[220]. sin that ye: 'cum ante oculos agitis iudicis cuncta cernentis.' With the word 'cernentis' the Lat. treatise ends.

The words—'To whom ... Amen' occur in the Cambridge MS. only; and, in all probability, were merely added by the scribe. However, the Latin copy in that MS. adds, after 'cernentis,' the following: 'Qui est dominus noster Iesus Christus, cui sit honor et gloria in secula seculorum. Amen.'

NOTES TO TROILUS.

BOOK I.

I must refer the student to Mr. Rossetti's work (Chaucer Soc. 1875) for a detailed comparison of Chaucer's poem with the Filostrato of Boccaccio. The following table roughly indicates the portions of these works which are more or less similar, down to the end of Book I. Similar tables are prefixed to the Notes on the other books. It often happens that a stanza in Chaucer has a mere general resemblance to the corresponding one in Boccaccio. The lines in Chaucer not mentioned below are, in the main, original; e.g. 1-20, 31-56, &c.; and so are many others that cannot be here more exactly specified.
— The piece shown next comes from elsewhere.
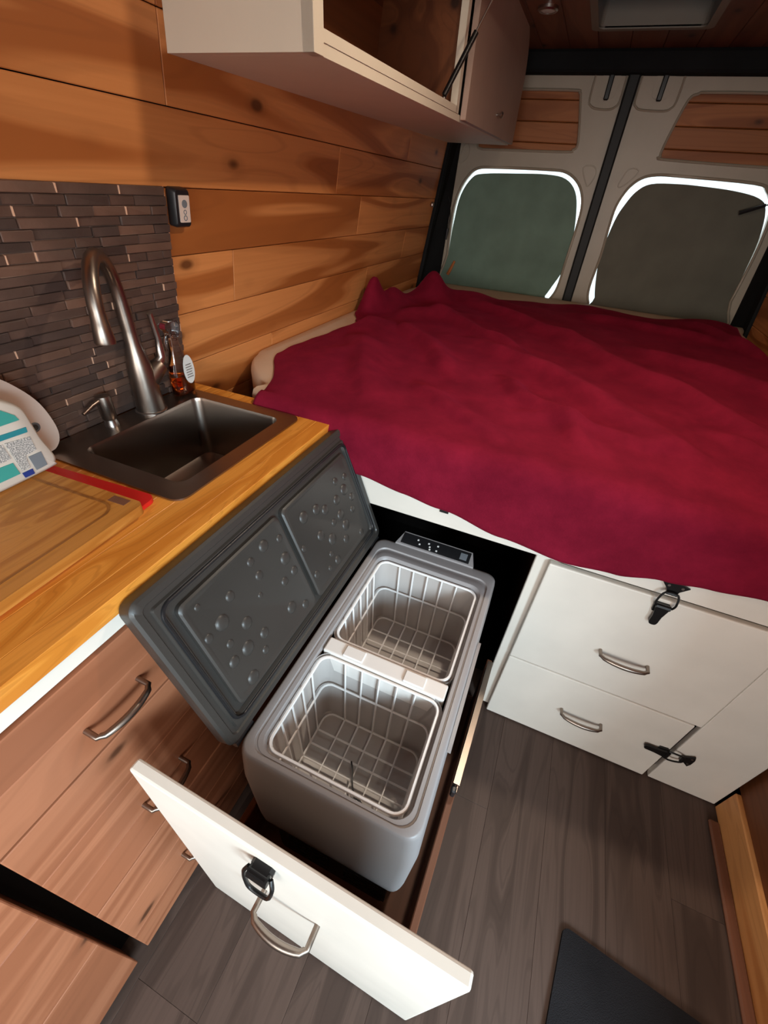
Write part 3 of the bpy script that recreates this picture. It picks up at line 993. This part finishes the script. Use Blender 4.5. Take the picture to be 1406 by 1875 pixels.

Chaucer: Book I.Filostrato.
ll. 21-30.Bk. I. St. V, VI.
57-213.VII-XXV.
267-329.XXVI-XXXII. 6.
354-392.XXXII. 7-XXXVII.
400-420.[Petrarch: Sonnet 88.]
421-546.XXXVIII-LVII.
547-553.Bk. II. St. I.
568-630.II-X.
645-7, 666-7, 675-6.XI. 1, XIII. 7, 8, XI, 7, 8.
680-686.XII.
701-3, 708-9, 722-3.XIII, XV. 1.
860-889.XVI, XVII, XX-XXII.
897-900.XXIII. 1-3.
967-1060.XXIV-XXXIV.

[2]. 'That was the son of King Priam of Troy.'

[5]. fro ye, from you; observe the rime. The form ye is not here the nom. case, but the unemphatic form of the acc. you; pronounced (yə), where (ə) is the indefinite vowel, like the a in China. So in Shak. Two Gent. iv. 1. 3, 4, we have about ye (unemphatic) in l. 3, and you twice in l. 4.

[6]. Thesiphone, Tisiphone, one of the Furies, invoked as being a 'goddess of torment.' Cf. 'furial pyne of helle,' Sq. Ta. F 448.

[13]. fere, companion; viz. Tisiphone.